The Boston Red Sox are still celebrating their 2018 World Series victory this past month over the Los Angeles Dodgers. On Friday, the celebration entailed signing the Most Valuable Player of that series, first baseman Steve Pearce, to a one-year contract for the 2019 season:
The #RedSox today signed first baseman Steve Pearce to a one-year contract through the 2019 season. pic.twitter.com/q82gMEozvm
— Boston Red Sox (@RedSox) November 16, 2018
Pearce will reportedly make more than $6 million as part of his deal:
Source: Steve Pearce and the Boston Red sox have agreed on a one-year, $6.25M deal.
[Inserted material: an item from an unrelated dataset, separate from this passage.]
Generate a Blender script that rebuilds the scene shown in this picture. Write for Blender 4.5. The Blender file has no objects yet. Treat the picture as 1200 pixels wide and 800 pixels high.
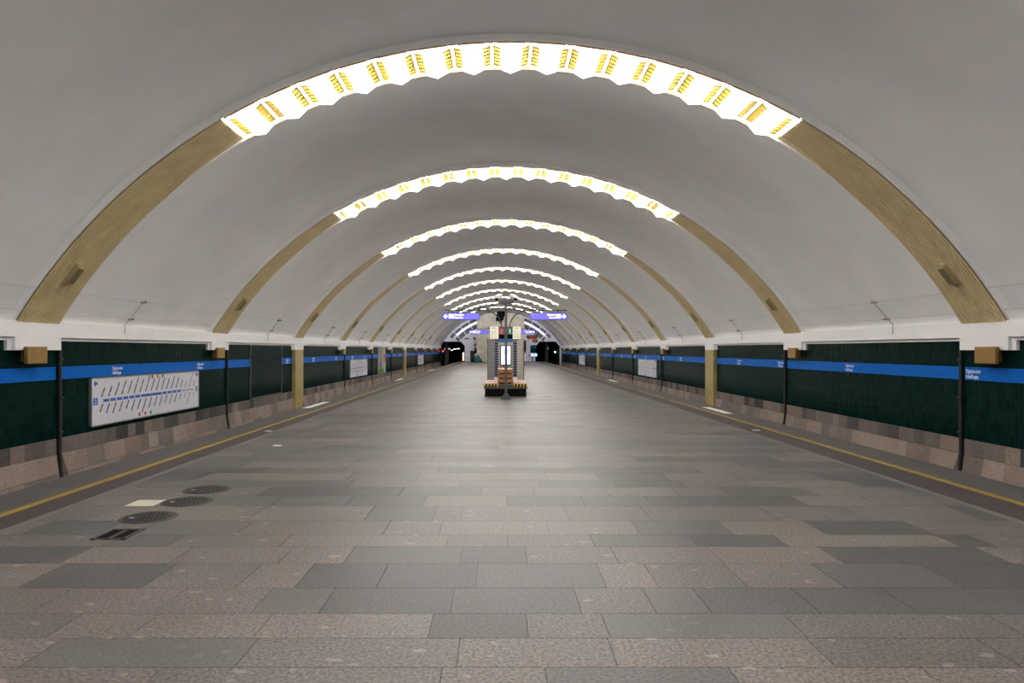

— Jeff Passan (@JeffPassan) November 16, 2018
Pearce, 36 in April, came over in a midseason trade from the Toronto Blue Jays. Though he was viewed as a bench or platoon piece, he played a bigger role down the stretch and into the postseason due to Mitch Moreland's health. Pearce ended up appearing in 50 regular-season games for the Red Sox, batting .279/.394/.507 with 16 extra-base hits, including seven homers.
Had Pearce done nothing in October, his acquisition would've been worthwhile. Instead, he hit .289/.426/.658 in 47 plate appearances, with four home runs. Three of those home runs came in Games 4 and 5 of the World Series, as he drove in seven of Boston's 14 total runs.
Pearce again figures to split time with Moreland at the cold corner.